Sobre Hernán Cendra


En el año 79 yo había empezado la carrera de ingeniería electricista en la Universidad Nacional del Sur y al estudiar en el Kurosch de álgebra los métodos para hallar raíces de polinomios de grado 3, creí dar con una idea para atacar a los de grado 4, 5, 6. 

Estaba bastante eufórico con esto y quise explicarle mi “método” a la que era mi profesora de Fundamentos de la matemática. Ella se sonrió un poco y me aconsejó que mejor fuera a contarle esto a Hernán Cendra, a quien podía encontrar siempre en el palomar. 
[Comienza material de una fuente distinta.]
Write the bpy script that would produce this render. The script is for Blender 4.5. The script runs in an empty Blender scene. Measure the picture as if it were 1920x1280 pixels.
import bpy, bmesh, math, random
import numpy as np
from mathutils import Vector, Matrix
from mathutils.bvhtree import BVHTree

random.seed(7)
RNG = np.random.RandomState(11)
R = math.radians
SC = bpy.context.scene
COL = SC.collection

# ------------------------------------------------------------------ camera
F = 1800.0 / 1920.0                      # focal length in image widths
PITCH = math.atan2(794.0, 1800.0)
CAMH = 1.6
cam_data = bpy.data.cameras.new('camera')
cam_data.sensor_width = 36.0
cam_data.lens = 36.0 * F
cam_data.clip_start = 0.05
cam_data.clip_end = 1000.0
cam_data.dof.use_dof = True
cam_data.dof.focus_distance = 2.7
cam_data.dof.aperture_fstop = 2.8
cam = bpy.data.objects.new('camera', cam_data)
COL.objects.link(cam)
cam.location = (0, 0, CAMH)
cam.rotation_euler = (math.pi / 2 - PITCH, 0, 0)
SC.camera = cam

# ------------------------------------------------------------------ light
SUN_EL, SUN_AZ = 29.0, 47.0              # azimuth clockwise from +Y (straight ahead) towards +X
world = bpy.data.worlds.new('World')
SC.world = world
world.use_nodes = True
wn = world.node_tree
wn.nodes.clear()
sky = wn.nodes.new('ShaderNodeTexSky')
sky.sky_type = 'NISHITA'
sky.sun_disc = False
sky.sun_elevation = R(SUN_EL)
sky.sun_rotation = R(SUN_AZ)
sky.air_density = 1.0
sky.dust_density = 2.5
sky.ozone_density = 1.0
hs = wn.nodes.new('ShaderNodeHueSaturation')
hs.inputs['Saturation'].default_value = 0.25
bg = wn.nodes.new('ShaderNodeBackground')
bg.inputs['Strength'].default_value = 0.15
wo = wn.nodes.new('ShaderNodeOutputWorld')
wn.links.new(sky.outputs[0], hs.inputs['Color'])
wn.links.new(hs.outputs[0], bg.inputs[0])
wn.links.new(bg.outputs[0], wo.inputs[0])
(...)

Subí ese mismo día. El palomar era casi literalmente un palomar, un cuarto en el techo de la universidad rigurosamente vigilado por palomas de todo tipo y tamaño. Golpeé la puerta y encontré adentro a una especie de ermitaño con la barba muy crecida, sentado delante de un escritorio que recuerdo inmenso, caótico, lleno de papeles. Empecé a contarle mi idea y apenas entendió adonde apuntaba me dio la mala nueva: nunca podría encontrar un método general para hallar las raíces en polinomios de grado mayor que 4. 

Más allá de mi decepción (y algo de vergüenza porque entendí que mi método debía fallar en algo que no supe ver), me intrigaba cómo podía saber él, con tanta seguridad, que “nunca” encontraría un método así. Me habló entonces de la teoría de Galois –era la primera vez que yo escuchaba ese nombre- y se ofreció a explicármela. Según él, era una teoría que yo podría entender con cuatro o cinco conceptos previos, todos “elementales”. 

Fui una vez por semana al palomar durante un mes. Cuando llegaba él barría a un costado con el brazo la masa de papeles de su tesis de doctorado (temas de geometría diferencial) y de la nada, sin consultar un apunte o un libro, iba construyendo la cadena de definiciones, ejemplos, lemas, intercalando aquí o allá algo que había olvidado introducir antes y rehaciendo pensativo cada prueba, como si la estuviera fraguando en ese mismo momento en su cabeza. Muy pronto ya no pude seguirlo, pero fingí como pude que sí entendía. Supongo que en algún cajón todavía tendré guardados esos papeles  manuscritos en lápiz con el cqp de triunfo en el final. 

No entendí casi nada en ese momento, pero algo sí supe: que había en ese hombre una clase superior de inteligencia. Y que era esa clase de inteligencia, que podía construir sin papeles edificios vertiginosos, a la que yo quería asomarme. Poco después dejé la carrera de ingeniería y en vez de cambiarme a alguna carrera de Humanidades como hubiera pensado quizá unos años antes, decidí estudiar matemática. En gran parte este paso tuvo que ver con ese profesor de barba larga y descuidada, que en pleno invierno iba por las calles de Bahía Blanca con apenas un pulóver estirado y una bufanda, y que formó con su manera siempre cordial y paciente a varias generaciones de alumnos de matemática. 

Me enteré hoy de que murió, a los 81 años. Como dijo Hardy: aun cuando “inmortalidad” quizá sea una palabra absurda, es probable que un matemático –y sobre todo uno como vos, Hernán- tenga más chance de alcanzarla.